Paul Goble
Staunton,
November 16 – Many Russians and others are wondering who will succeed Vladimir
Putin, but Igor Eidman asks a larger and perhaps even more important question:
how will Russian “de-Putinize” once the dictator is gone. His answer comes in the
form of an imaginative description of what attacks on the then-former leader of
the Kremlin will be like.
And
he suggests in a brief comment that many of the same trends that informed the
de-Stalinization campaign of Nikita Khrushchev after 1956 will be repeated once
Putin has left the scene.

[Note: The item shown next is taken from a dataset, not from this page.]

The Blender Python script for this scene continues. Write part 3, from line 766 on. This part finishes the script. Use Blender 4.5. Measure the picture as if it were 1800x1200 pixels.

His description of what “a new 20th congress”
will be like is given below (facebook.com/permalink.php?story_fbid=2119562401440061&id=100001589654713).
At
this meeting, the Russian sociologist who works as a commentator for Deutsche Welle says, “a politician will declare
with indignation that Putin’s bloody aggression has brought Russia into
conflict with ‘fraternal Ukraine’ and that this crime will never be forgiven. A
diplomat will add that the former president got into a fight with the civilized
world and left the country isolated.”
Another
official will point out that “Putin created a corrupt system in which all those
who accepted office could not avoid stealing. A police chief will declare that
the Putin administration compelled the force structures to harass and break up peaceful
demonstrations and persecute political activists. A general will say that Putin
violated the law by dispatching the military to costly secret wars.” And a judge
will say that “in Putin’s times, the indepence of the judicial system was
destroyed.”
“A
representative of the special services will complain that Putin cost the
country numerous valuable agents by forcing them to engage in risky murders
abroad. A priest will say that Putin’s war against Ukraine has led to a new
schism in the Orthodox church. And a television personality will declare that the
Presidential Administration controlled his every word and forced him to lie all
the time.”
At
this post-Putin meeting, “an oligarch will complain that Putin’s aggressive
policy meant that Western partners stopped dealing with him and that his property
abroad was confiscated. Others will explain how under Putin, the authorities
compelled him to falsify the results of election.”
And “all present will
feel that they are Putin’s real victims and express regret that nothing could
be done. “And then perhaps in a departure from Khrushchev’s script, some young
representative of the new democratic power will arise in the stands and announce
that everyone who has spoken will be subject to lustration.”
That didn’t happen 60 years ago;
perhaps, Eidman suggests, one can hope that it will sometime in the near
future. The big question, he implies, is whether the young man will get his way -- or whether he will be arrested by all those who claimed to be Putin's victims lest they became victims of a new democracy.